Extract only the lines from the start of the entries below to the line with "return m_.build('curtain', M[mat], parent, smooth=True)", inclusive; omit every picture.

Data entries
/---
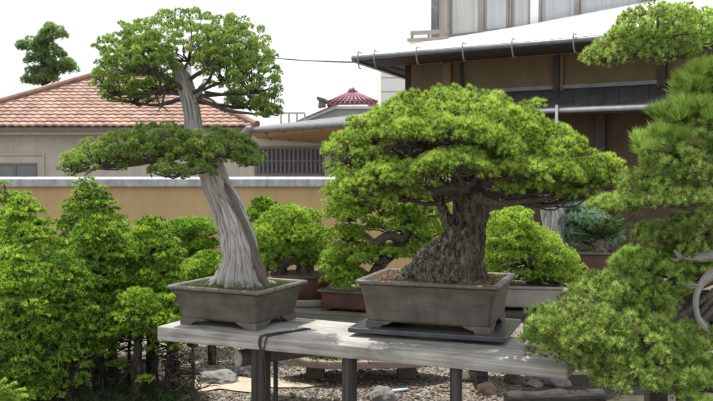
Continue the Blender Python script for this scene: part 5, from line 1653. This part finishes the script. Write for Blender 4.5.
for px in (556, 664):
    c = hl(px, zg, 0.32); mb = MB(); mb.slab([c - HU * 0.025 + np.array([0, 0, -0.18]), c + HU * 0.025 + np.array([0, 0, -0.18]), c + HU * 0.018 + np.array([0, 0, 0.09]), c - HU * 0.018 + np.array([0, 0, 0.09])], HN * 0.012)
    mb.build('gutter_bracket', M['brightmetal'], g2)
mb = MB(); mb.slab([hl(430, zg - 0.04, 0.5), hl(860, zg - 0.04, 0.5), hl(860, zg + 0.1, 1.49), hl(430, zg + 0.1, 1.49)], (0, 0, 0.03)); mb.build('soffit', M['soffit'], pr)
# upper storey
zU0, zU1 = 3.4, 6.2
mb = MB(); mb.slab([hl(446, zU0, 2.9), hl(860, zU0, 2.9), hl(860, zU1, 2.9), hl(446, zU1, 2.9)], HN * 3.0); mb.build('upper_wall', M['whitewall'], rh)
mb = MB(); mb.slab([hl(437.5, zU0, 2.66), hl(446, zU0, 2.66), hl(446, zU1, 2.66), hl(437.5, zU1, 2.66)], HN * 3.2); mb.build('end_wall', M['render'], rh)


def curtain(x0, x1, mat, parent, off=2.8, z0=3.45, z1=6.1):
    m_ = MB(); a = hl(x0, 0, off); b_ = hl(x1, 0, off); L = np.linalg.norm(b_ - a); k = int(L / 0.012)
    v = []
    ph_ = rng.uniform(0, 6)
    for i in range(k + 1):
        s_ = i / k; q = a + (b_ - a) * s_
        w = 0.02 * math.sin(s_ * L * 55 + ph_ + 2 * math.sin(s_ * L * 9)) + 0.012 * math.sin(s_ * L * 23)
        q = q + HN * w
        v += [(q[0], q[1], z0), (q[0], q[1], z1)]
    m_.add(v, [(2 * i, 2 * i + 2, 2 * i + 3, 2 * i + 1) for i in range(k)])
    return m_.build('curtain', M[mat], parent, smooth=True)


for (x0, x1, mt) in ((447.5, 479, 'curtain'), (481, 507, 'curtainblue'), (508.5, 528, 'curtain'), (538, 574, 'curtainblue'), (576, 640, 'curtainblue'), (642, 700, 'curtainblue')):
    m_ = MB()
    a0, a1 = hl(x0 - 0.8, 0, 2.70), hl(x0 + 0.8, 0, 2.70)
    for q in (x0, x1):
        c = hl(q, 0, 2.7)
        m_.slab([c - HU * 0.025 + np.array([0, 0, zU0 + 0.05]), c + HU * 0.025 + np.array([0, 0, zU0 + 0.05]), c + HU * 0.025 + np.array([0, 0, 6.1]), c - HU * 0.025 + np.array([0, 0, 6.1])], HN * 0.05)
    zb_ = F((x0 + x1) / 2, 33, 2.7)[2] if x0 < 480 else 3.85
    m_.slab([hl(x0, zb_ - 0.08, 2.705) + HU * 0.027, hl(x1, zb_ - 0.08, 2.705) - HU * 0.027, hl(x1, zb_, 2.705) - HU * 0.027, hl(x0, zb_, 2.705) + HU * 0.027], HN * 0.04)
    w_ = m_.build('window', M['frame_grey'], rh)
    m_ = MB(); m_.slab([hl(x0, zb_ + 0.01, 2.73) + HU * 0.03, hl(x1, zb_ + 0.01, 2.73) - HU * 0.03, hl(x1, 6.09, 2.73) - HU * 0.03, hl(x0, 6.09, 2.73) + HU * 0.03], HN * 0.006); m_.build('pane', M['glass'], w_)
    curtain(x0 + 1, x1 - 1, mt, w_)
m_ = MB(); c0, c1 = hl(529, 0, 2.68), hl(537, 0, 2.68)
m_.slab([c0 + np.array([0, 0, zU0]), c1 + np.array([0, 0, zU0]), c1 + np.array([0, 0, zU1]), c0 + np.array([0, 0, zU1])], HN * 0.1); m_.build('mullion', M['whitepaint'], rh)
m_ = MB(); c = hl(434.5, 0, 2.5); m_.tube([c + np.array([0, 0, 3.5]), c + np.array([0, 0, 4.4]), c + np.array([0, 0, 5.6])], [0.075] * 3, 14); m_.build('downpipe', M['greygutter'], rh, smooth=True)
# balcony
m_ = MB(); m_.slab([F(409, 41.5, 2.2), F(446, 41.5, 2.2), F(446, 56, 2.2), F(409, 56, 2.2)], HN * 1.5); bal = m_.build('balcony', M['whitewall'], rh)
m_ = MB()
m_.beam(F(408, 40.2, 2.15), F(448, 38.2, 2.15), 0.06, 0.06); m_.beam(F(411, 33.2, 2.15), F(448, 31.2, 2.15), 0.05, 0.07)
for px in (412, 429, 446): m_.beam(F(px, 39, 2.17), F(px, 32, 2.17), 0.05, 0.05, up=(0, 1, 0))
m_.build('railing', M['frame_grey'], bal)

# overhead cable and its far pole
pl = thing('utility_pole', 'slim concrete utility pole far behind the juniper crown', 'utility pole', P(189, 160, 40) * np.array([1, 1, 0]))
pt_ = P(189, 36, 40)
m_ = MB(); m_.tube([(pt_[0], 40, 0), (pt_[0], 40, pt_[2] * 0.5), (pt_[0], 40, pt_[2])], [0.13, 0.115, 0.1], 12); m_.build('shaft', M['pole'], pl, smooth=True)
a = np.array([pt_[0], 39.9, pt_[2] - 0.1]); b_ = hl(360, zE - 0.05, 0.3)
m_ = MB(); m_.tube([a + (b_ - a) * s_ + np.array([0, 0, -0.25 * 4 * s_ * (1 - s_)]) for s_ in np.linspace(0, 1, 24)], [0.014] * 24, 6)
m_.build('overhead_cable', M['cord'], label='thin black overhead cable running to the corner of the white roof', cat='cable')

# ------------------------------------------------------------------ light
TO_SUN = np.array([-0.22, 0.30, 0.93]); TO_SUN = TO_SUN / np.linalg.norm(TO_SUN)
elev = math.asin(TO_SUN[2])
sd = bpy.data.lights.new('sun', 'SUN'); sd.energy = 4.8; sd.angle = math.radians(0.55); sd.color = (1.0, 0.95, 0.87)
so = bpy.data.objects.new('sun', sd); COL.objects.link(so)
so.rotation_euler = Vector(TO_SUN.tolist()).to_track_quat('Z', 'Y').to_euler()
w = bpy.data.worlds.new('World'); scene.world = w; w.use_nodes = True
nt = w.node_tree; nt.nodes.clear()
out = nt.nodes.new('ShaderNodeOutputWorld'); bg = nt.nodes.new('ShaderNodeBackground'); bg.inputs['Strength'].default_value = 0.14
sk = nt.nodes.new('ShaderNodeTexSky'); sk.sky_type = 'NISHITA'; sk.sun_disc = False
sk.sun_elevation = elev; sk.sun_rotation = math.atan2(TO_SUN[0], TO_SUN[1])
sk.air_density = 1.0; sk.dust_density = 3.0; sk.ozone_density = 1.0
# bright thin cloud veil over the sky
tc = nt.nodes.new('ShaderNodeTexCoord'); nz = nt.nodes.new('ShaderNodeTexNoise'); nz.inputs['Scale'].default_value = 2.2; nz.inputs['Detail'].default_value = 5
nt.links.new(tc.outputs['Generated'], nz.inputs['Vector'])
rp = ramp(nt, [(0.3, (0.8,) * 3), (0.7, (1.0,) * 3)])
nt.links.new(nz.outputs['Fac'], rp.inputs[0])
mx = nt.nodes.new('ShaderNodeMix'); mx.data_type = 'RGBA'
mx.inputs['B'].default_value = (8.3, 8.4, 8.6, 1)
nt.links.new(rp.outputs[0], mx.inputs['Factor']); nt.links.new(sk.outputs[0], mx.inputs['A'])
nt.links.new(mx.outputs['Result'], bg.inputs['Color']); nt.links.new(bg.outputs[0], out.inputs[0])

vs_ = scene.view_settings
vs_.view_transform = 'Standard'; vs_.look = 'None'; vs_.gamma = 1.0; vs_.exposure = 0.3; vs_.use_curve_mapping = False
scene.cycles.max_bounces = 6; scene.cycles.diffuse_bounces = 3; scene.cycles.transparent_max_bounces = 8
scene.cycles.use_denoising = True
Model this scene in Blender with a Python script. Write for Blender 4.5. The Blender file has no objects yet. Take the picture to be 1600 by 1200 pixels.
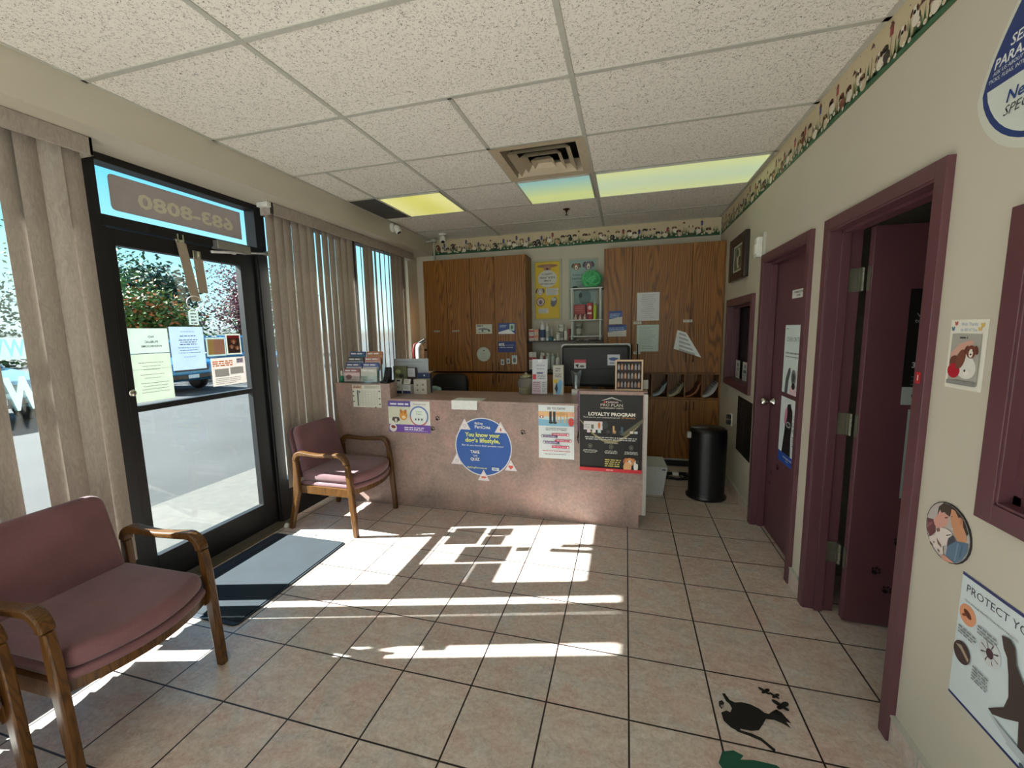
\---
- _Task output_
Continue the Blender Python script for this scene: part 5, from line 1653. This part finishes the script. Write for Blender 4.5.
for px in (556, 664):
    c = hl(px, zg, 0.32); mb = MB(); mb.slab([c - HU * 0.025 + np.array([0, 0, -0.18]), c + HU * 0.025 + np.array([0, 0, -0.18]), c + HU * 0.018 + np.array([0, 0, 0.09]), c - HU * 0.018 + np.array([0, 0, 0.09])], HN * 0.012)
    mb.build('gutter_bracket', M['brightmetal'], g2)
mb = MB(); mb.slab([hl(430, zg - 0.04, 0.5), hl(860, zg - 0.04, 0.5), hl(860, zg + 0.1, 1.49), hl(430, zg + 0.1, 1.49)], (0, 0, 0.03)); mb.build('soffit', M['soffit'], pr)
# upper storey
zU0, zU1 = 3.4, 6.2
mb = MB(); mb.slab([hl(446, zU0, 2.9), hl(860, zU0, 2.9), hl(860, zU1, 2.9), hl(446, zU1, 2.9)], HN * 3.0); mb.build('upper_wall', M['whitewall'], rh)
mb = MB(); mb.slab([hl(437.5, zU0, 2.66), hl(446, zU0, 2.66), hl(446, zU1, 2.66), hl(437.5, zU1, 2.66)], HN * 3.2); mb.build('end_wall', M['render'], rh)


def curtain(x0, x1, mat, parent, off=2.8, z0=3.45, z1=6.1):
    m_ = MB(); a = hl(x0, 0, off); b_ = hl(x1, 0, off); L = np.linalg.norm(b_ - a); k = int(L / 0.012)
    v = []
    ph_ = rng.uniform(0, 6)
    for i in range(k + 1):
        s_ = i / k; q = a + (b_ - a) * s_
        w = 0.02 * math.sin(s_ * L * 55 + ph_ + 2 * math.sin(s_ * L * 9)) + 0.012 * math.sin(s_ * L * 23)
        q = q + HN * w
        v += [(q[0], q[1], z0), (q[0], q[1], z1)]
    m_.add(v, [(2 * i, 2 * i + 2, 2 * i + 3, 2 * i + 1) for i in range(k)])
    return m_.build('curtain', M[mat], parent, smooth=True)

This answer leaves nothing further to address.